## What the task requires
Word for word, transcribe the lines below and drop the pictures.

## Data block
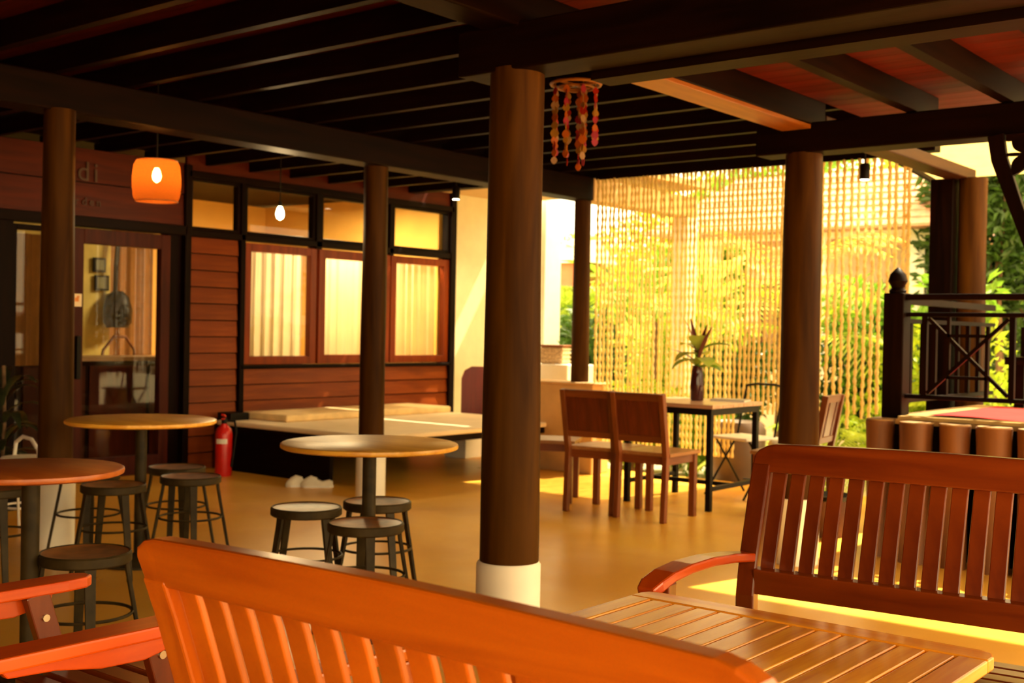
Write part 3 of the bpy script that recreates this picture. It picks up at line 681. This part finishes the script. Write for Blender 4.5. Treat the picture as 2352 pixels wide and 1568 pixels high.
# ================================================================ LAMPS, SPOTS, MOBILE
def light(name, loc, e, col, r=.03):
    l = bpy.data.lights.new(name, 'POINT'); l.energy = e; l.color = col; l.shadow_soft_size = r
    o = bpy.data.objects.new(name, l); COL.objects.link(o); o.location = loc; return o
pl_ = empty('pendant_lamp', (-6.30, 4.30, 2.0), 0, 'glowing amber barrel-shaped pendant lamp above the farthest round table', 'lamp')
AMB, t_, p_ = newmat('amber_shade')
tr = t_.nodes.new('ShaderNodeBsdfTransparent'); tr.inputs[0].default_value = (1, .55, .2, 1)
tl = t_.nodes.new('ShaderNodeBsdfTranslucent'); tl.inputs[0].default_value = (.50, .11, .012, 1)
mx = t_.nodes.new('ShaderNodeMixShader'); mx.inputs[0].default_value = .5
t_.links.new(tr.outputs[0], mx.inputs[1]); t_.links.new(tl.outputs[0], mx.inputs[2]); t_.links.new(mx.outputs[0], t_.nodes['Material Output'].inputs[0])
MB().lathe([(.127, 0), (.140, .03), (.146, .09), (.146, .15), (.138, .22), (.122, .25)], seg=40).build('lamp_shade', AMB, pl_, smooth=True).data.polygons  # barrel
sh = pl_.children[0] if pl_.children else None
MB().ring((0, 0, 0), .127, .004).ring((0, 0, .25), .122, .004).build('shade_rim', plain('rim_brown', (.35, .12, .04), .5), pl_, smooth=True)
bulbm = plain('lit_bulb', (1, .72, .30), .3, emit=30, var=0)
MB().lathe([(.004, .115), (.022, .13), (.028, .155), (.022, .185), (.012, .205)], seg=18).build('bulb', bulbm, pl_, smooth=True)
MB().tube([(0, 0, .205), (0, 0, .24), (0, 0, .757)], .006, 8).build('cord', BLK, pl_)
light('pendant_glow', (-6.30, 4.30, 2.155), 3.5, (1, .55, .2), .03)
pb = empty('bare_bulb', (-7.20, 6.03, 2.07), 0, 'bare glowing bulb hanging on a cord before the transom panes', 'lamp')
MB().lathe([(.004, 0), (.026, .015), (.034, .045), (.026, .08), (.014, .105)], seg=18).build('bulb', plain('lit_bulb_pale', (1, .80, .42), .3, emit=14, var=0), pb, smooth=True)
MB().lathe([(.015, .105), (.015, .14)], seg=12).build('socket', BLK, pb)
MB().tube([(0, 0, .14), (0, 0, .687)], .004, 6).build('cord', BLK, pb)
light('bulb_glow', (-7.20, 6.03, 2.03), 4, (1, .66, .3), .035)
def spot(x, y, z, label, e, aim):
    o = empty('spotlight', (x, y, z), 0, label, 'lamp')
    MB().lathe([(.036, 0), (.038, .01), (.038, .11), (.03, .12)], seg=20).build('housing', BLK, o, smooth=True)
    MB().lathe([(.031, -.002), (.031, .004)], seg=20).build('lens', plain('lit_lens', (1, .85, .5), .3, emit=12, var=0), o)
    MB().tube([(0, 0, .12), (0, 0, .26)], .008, 8).build('stem', BLK, o)
    l = bpy.data.lights.new('spot_beam', 'SPOT'); l.energy = e; l.color = (1, .78, .42); l.spot_size = R(80); l.spot_blend = .6; l.shadow_soft_size = .03
    lo_ = bpy.data.objects.new('spot_beam', l); COL.objects.link(lo_); lo_.location = (x, y, z - .02)
    lo_.rotation_euler = (Vector(aim) * -1).to_track_quat('Z', 'Y').to_euler()
spot(-7.62, 8.55, 2.50, 'small black spotlight at the corner where the timber wall meets the white wall', 30, (-.35, .6, -1))
spot(-3.52, 8.52, 2.42, 'small black spotlight in front of the rope curtain top', 8, (0, -.2, -1))

mo = empty('shell_mobile', (-3.81, 5.24, 2.24), 0, 'hanging mobile of red, orange and clear shell discs beside the thick column', 'mobile')
WOODY = plain('mobile_ring_wood', (.30, .11, .015), .5)
MB().ring((0, 0, .355), .135, .009, 32, 6).ring((0, 0, .335), .10, .006, 28, 6).sweep([(-.14, 0, .35), (.14, 0, .35)], .012, .012).sweep([(0, -.14, .35), (0, .14, .35)], .012, .012).build('hoop', WOODY, mo, smooth=True)
CHM = [plain('charm_red', (.40, .02, .01), .25, var=.2, trans=.3), plain('charm_orange', (.50, .12, .015), .25, var=.2, trans=.3), plain('charm_clear', (.45, .28, .16), .2, var=.2, trans=.4),
       plain('charm_gold', (.40, .20, .02), .3, var=.2, trans=.3), plain('charm_magenta', (.36, .02, .06), .3, var=.2, trans=.3)]
for k in range(11):
    A = k * .785 + .2; q_ = .118 if k < 8 else .05; x, y = q_ * math.cos(A), q_ * math.sin(A); ln = rnd.choice((.28, .33, .38, .42))
    st = MB().tube([(x, y, .35), (x, y, .35 - ln)], .0018, 5).build('string', WOODY, mo)
    z = .31
    while z > .35 - ln - .02:
        a_ = rnd.uniform(0, 3.14); s_ = rnd.uniform(.016, .026)
        pts = [(s_ * math.cos(q) * (.75 + .25 * math.cos(2 * q)), s_ * 1.15 * math.sin(q)) for q in [6.283 * i / 10 for i in range(10)]]
        MB().prism(pts, lambda u, v, t, a_=a_, z=z, x=x, y=y: (x + u * math.cos(a_) - t * math.sin(a_), y + u * math.sin(a_) + t * math.cos(a_), z + v), -.0015, .0015).build('charm', rnd.choice(CHM), st)
        z -= rnd.uniform(.028, .045)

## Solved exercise
Write part 3 of the bpy script that recreates this picture. It picks up at line 681. This part finishes the script. Write for Blender 4.5. Treat the picture as 2352 pixels wide and 1568 pixels high.
# ================================================================ LAMPS, SPOTS, MOBILE
def light(name, loc, e, col, r=.03):
    l = bpy.data.lights.new(name, 'POINT'); l.energy = e; l.color = col; l.shadow_soft_size = r
    o = bpy.data.objects.new(name, l); COL.objects.link(o); o.location = loc; return o
pl_ = empty('pendant_lamp', (-6.30, 4.30, 2.0), 0, 'glowing amber barrel-shaped pendant lamp above the farthest round table', 'lamp')
AMB, t_, p_ = newmat('amber_shade')
tr = t_.nodes.new('ShaderNodeBsdfTransparent'); tr.inputs[0].default_value = (1, .55, .2, 1)
tl = t_.nodes.new('ShaderNodeBsdfTranslucent'); tl.inputs[0].default_value = (.50, .11, .012, 1)
mx = t_.nodes.new('ShaderNodeMixShader'); mx.inputs[0].default_value = .5
t_.links.new(tr.outputs[0], mx.inputs[1]); t_.links.new(tl.outputs[0], mx.inputs[2]); t_.links.new(mx.outputs[0], t_.nodes['Material Output'].inputs[0])
MB().lathe([(.127, 0), (.140, .03), (.146, .09), (.146, .15), (.138, .22), (.122, .25)], seg=40).build('lamp_shade', AMB, pl_, smooth=True).data.polygons  # barrel
sh = pl_.children[0] if pl_.children else None
MB().ring((0, 0, 0), .127, .004).ring((0, 0, .25), .122, .004).build('shade_rim', plain('rim_brown', (.35, .12, .04), .5), pl_, smooth=True)
bulbm = plain('lit_bulb', (1, .72, .30), .3, emit=30, var=0)
MB().lathe([(.004, .115), (.022, .13), (.028, .155), (.022, .185), (.012, .205)], seg=18).build('bulb', bulbm, pl_, smooth=True)
MB().tube([(0, 0, .205), (0, 0, .24), (0, 0, .757)], .006, 8).build('cord', BLK, pl_)
light('pendant_glow', (-6.30, 4.30, 2.155), 3.5, (1, .55, .2), .03)
pb = empty('bare_bulb', (-7.20, 6.03, 2.07), 0, 'bare glowing bulb hanging on a cord before the transom panes', 'lamp')
MB().lathe([(.004, 0), (.026, .015), (.034, .045), (.026, .08), (.014, .105)], seg=18).build('bulb', plain('lit_bulb_pale', (1, .80, .42), .3, emit=14, var=0), pb, smooth=True)
MB().lathe([(.015, .105), (.015, .14)], seg=12).build('socket', BLK, pb)
MB().tube([(0, 0, .14), (0, 0, .687)], .004, 6).build('cord', BLK, pb)
light('bulb_glow', (-7.20, 6.03, 2.03), 4, (1, .66, .3), .035)
def spot(x, y, z, label, e, aim):
    o = empty('spotlight', (x, y, z), 0, label, 'lamp')
    MB().lathe([(.036, 0), (.038, .01), (.038, .11), (.03, .12)], seg=20).build('housing', BLK, o, smooth=True)
    MB().lathe([(.031, -.002), (.031, .004)], seg=20).build('lens', plain('lit_lens', (1, .85, .5), .3, emit=12, var=0), o)
    MB().tube([(0, 0, .12), (0, 0, .26)], .008, 8).build('stem', BLK, o)
    l = bpy.data.lights.new('spot_beam', 'SPOT'); l.energy = e; l.color = (1, .78, .42); l.spot_size = R(80); l.spot_blend = .6; l.shadow_soft_size = .03
    lo_ = bpy.data.objects.new('spot_beam', l); COL.objects.link(lo_); lo_.location = (x, y, z - .02)
    lo_.rotation_euler = (Vector(aim) * -1).to_track_quat('Z', 'Y').to_euler()
spot(-7.62, 8.55, 2.50, 'small black spotlight at the corner where the timber wall meets the white wall', 30, (-.35, .6, -1))
spot(-3.52, 8.52, 2.42, 'small black spotlight in front of the rope curtain top', 8, (0, -.2, -1))

mo = empty('shell_mobile', (-3.81, 5.24, 2.24), 0, 'hanging mobile of red, orange and clear shell discs beside the thick column', 'mobile')
WOODY = plain('mobile_ring_wood', (.30, .11, .015), .5)
MB().ring((0, 0, .355), .135, .009, 32, 6).ring((0, 0, .335), .10, .006, 28, 6).sweep([(-.14, 0, .35), (.14, 0, .35)], .012, .012).sweep([(0, -.14, .35), (0, .14, .35)], .012, .012).build('hoop', WOODY, mo, smooth=True)
CHM = [plain('charm_red', (.40, .02, .01), .25, var=.2, trans=.3), plain('charm_orange', (.50, .12, .015), .25, var=.2, trans=.3), plain('charm_clear', (.45, .28, .16), .2, var=.2, trans=.4),
       plain('charm_gold', (.40, .20, .02), .3, var=.2, trans=.3), plain('charm_magenta', (.36, .02, .06), .3, var=.2, trans=.3)]
for k in range(11):
    A = k * .785 + .2; q_ = .118 if k < 8 else .05; x, y = q_ * math.cos(A), q_ * math.sin(A); ln = rnd.choice((.28, .33, .38, .42))
    st = MB().tube([(x, y, .35), (x, y, .35 - ln)], .0018, 5).build('string', WOODY, mo)
    z = .31
    while z > .35 - ln - .02:
        a_ = rnd.uniform(0, 3.14); s_ = rnd.uniform(.016, .026)
        pts = [(s_ * math.cos(q) * (.75 + .25 * math.cos(2 * q)), s_ * 1.15 * math.sin(q)) for q in [6.283 * i / 10 for i in range(10)]]
        MB().prism(pts, lambda u, v, t, a_=a_, z=z, x=x, y=y: (x + u * math.cos(a_) - t * math.sin(a_), y + u * math.sin(a_) + t * math.cos(a_), z + v), -.0015, .0015).build('charm', rnd.choice(CHM), st)
        z -= rnd.uniform(.028, .045)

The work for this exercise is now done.